### [PROBLEM DETAILS]
Locate the line bearing "The Blender Python" in the material below, then reproduce it and each following line up to and including the line bearing "setc(nt, b, col, rough, spec);".

### [SUPPLIED RECORDS]
========================================
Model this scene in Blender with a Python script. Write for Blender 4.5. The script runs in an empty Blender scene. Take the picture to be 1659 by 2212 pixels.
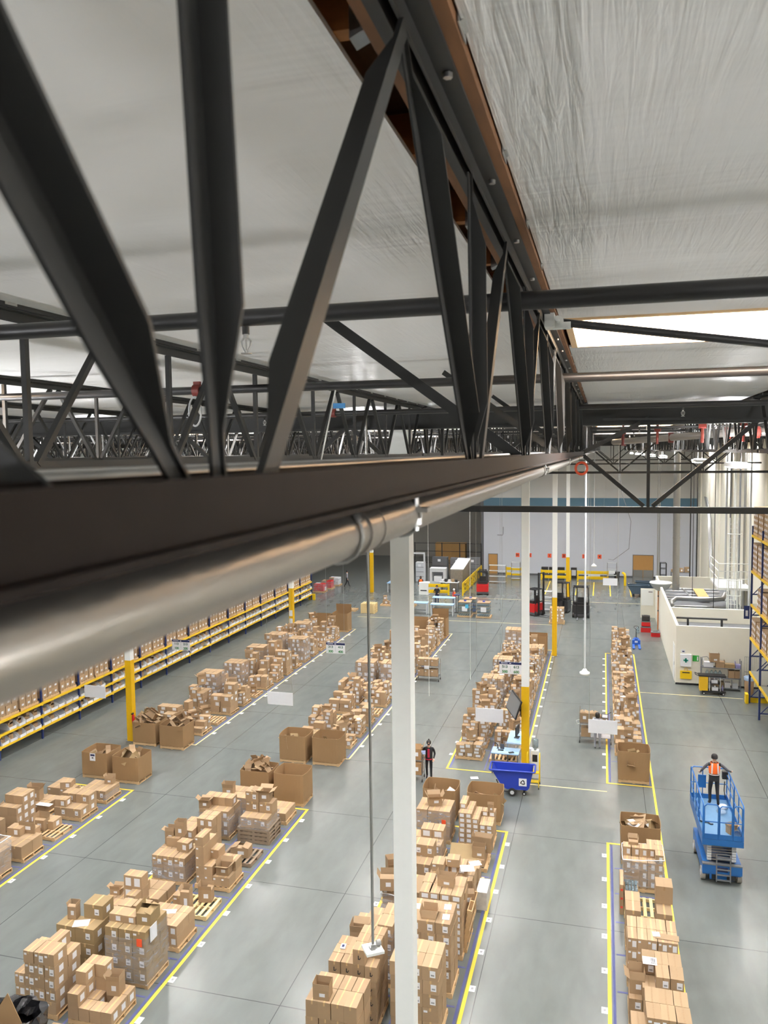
========================================
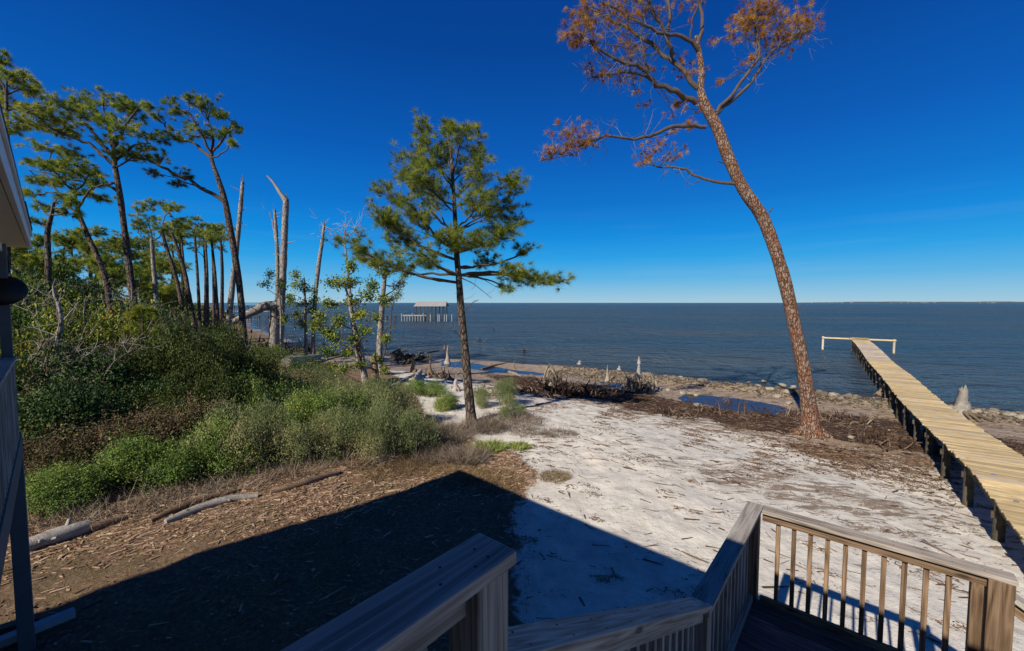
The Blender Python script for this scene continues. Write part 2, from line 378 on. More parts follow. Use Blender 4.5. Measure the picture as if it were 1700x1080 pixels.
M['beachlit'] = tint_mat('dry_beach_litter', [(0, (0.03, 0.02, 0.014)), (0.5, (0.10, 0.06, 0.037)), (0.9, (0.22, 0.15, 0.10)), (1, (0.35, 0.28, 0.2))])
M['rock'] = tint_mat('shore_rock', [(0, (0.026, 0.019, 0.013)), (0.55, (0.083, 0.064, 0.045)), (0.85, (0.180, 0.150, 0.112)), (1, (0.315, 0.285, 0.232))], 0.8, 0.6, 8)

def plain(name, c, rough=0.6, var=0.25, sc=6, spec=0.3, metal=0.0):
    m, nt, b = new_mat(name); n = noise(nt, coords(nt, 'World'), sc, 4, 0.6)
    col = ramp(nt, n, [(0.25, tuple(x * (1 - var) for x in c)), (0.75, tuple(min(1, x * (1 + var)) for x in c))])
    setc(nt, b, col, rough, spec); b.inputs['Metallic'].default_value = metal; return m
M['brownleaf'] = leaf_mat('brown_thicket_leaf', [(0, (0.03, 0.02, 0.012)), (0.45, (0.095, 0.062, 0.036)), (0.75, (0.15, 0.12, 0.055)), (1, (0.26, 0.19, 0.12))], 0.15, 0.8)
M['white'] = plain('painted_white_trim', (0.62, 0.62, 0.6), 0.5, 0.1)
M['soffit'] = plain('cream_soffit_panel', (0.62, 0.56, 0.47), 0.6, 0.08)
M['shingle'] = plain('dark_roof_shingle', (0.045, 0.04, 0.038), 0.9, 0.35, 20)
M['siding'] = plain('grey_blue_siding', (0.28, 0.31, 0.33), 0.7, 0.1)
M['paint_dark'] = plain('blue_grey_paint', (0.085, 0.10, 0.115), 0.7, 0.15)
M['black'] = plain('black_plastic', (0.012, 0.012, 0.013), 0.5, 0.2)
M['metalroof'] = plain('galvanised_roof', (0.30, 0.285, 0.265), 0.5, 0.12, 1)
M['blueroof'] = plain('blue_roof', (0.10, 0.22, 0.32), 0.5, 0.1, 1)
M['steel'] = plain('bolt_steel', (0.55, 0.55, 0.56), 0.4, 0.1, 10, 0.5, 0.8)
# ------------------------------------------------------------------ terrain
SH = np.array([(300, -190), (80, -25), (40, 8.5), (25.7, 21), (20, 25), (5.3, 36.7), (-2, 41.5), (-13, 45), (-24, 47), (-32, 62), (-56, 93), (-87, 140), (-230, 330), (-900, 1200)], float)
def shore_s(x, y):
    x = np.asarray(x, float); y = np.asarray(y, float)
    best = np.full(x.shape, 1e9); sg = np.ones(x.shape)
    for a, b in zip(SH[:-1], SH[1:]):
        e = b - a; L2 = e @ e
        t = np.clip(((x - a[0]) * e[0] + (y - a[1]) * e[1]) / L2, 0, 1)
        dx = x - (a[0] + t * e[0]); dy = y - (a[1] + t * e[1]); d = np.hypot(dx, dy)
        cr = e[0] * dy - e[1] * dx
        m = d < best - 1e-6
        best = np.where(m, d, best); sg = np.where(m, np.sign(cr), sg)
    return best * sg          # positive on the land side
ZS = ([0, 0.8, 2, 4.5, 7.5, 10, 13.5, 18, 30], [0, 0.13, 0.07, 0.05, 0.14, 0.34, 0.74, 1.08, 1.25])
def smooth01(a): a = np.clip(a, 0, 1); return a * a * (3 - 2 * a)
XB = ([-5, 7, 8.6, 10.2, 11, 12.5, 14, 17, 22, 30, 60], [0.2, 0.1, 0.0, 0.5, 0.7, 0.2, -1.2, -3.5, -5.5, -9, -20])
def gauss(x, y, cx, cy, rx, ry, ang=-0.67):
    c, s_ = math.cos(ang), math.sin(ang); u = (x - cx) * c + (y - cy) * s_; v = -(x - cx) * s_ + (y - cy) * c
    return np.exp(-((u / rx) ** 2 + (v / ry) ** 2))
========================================
### [ANSWER BELOW]
The Blender Python script for this scene continues. Write part 2, from line 378 on. More parts follow. Use Blender 4.5. Measure the picture as if it were 1700x1080 pixels.
M['beachlit'] = tint_mat('dry_beach_litter', [(0, (0.03, 0.02, 0.014)), (0.5, (0.10, 0.06, 0.037)), (0.9, (0.22, 0.15, 0.10)), (1, (0.35, 0.28, 0.2))])
M['rock'] = tint_mat('shore_rock', [(0, (0.026, 0.019, 0.013)), (0.55, (0.083, 0.064, 0.045)), (0.85, (0.180, 0.150, 0.112)), (1, (0.315, 0.285, 0.232))], 0.8, 0.6, 8)

def plain(name, c, rough=0.6, var=0.25, sc=6, spec=0.3, metal=0.0):
    m, nt, b = new_mat(name); n = noise(nt, coords(nt, 'World'), sc, 4, 0.6)
    col = ramp(nt, n, [(0.25, tuple(x * (1 - var) for x in c)), (0.75, tuple(min(1, x * (1 + var)) for x in c))])
    setc(nt, b, col, rough, spec); b.inputs['Metallic'].default_value = metal; return m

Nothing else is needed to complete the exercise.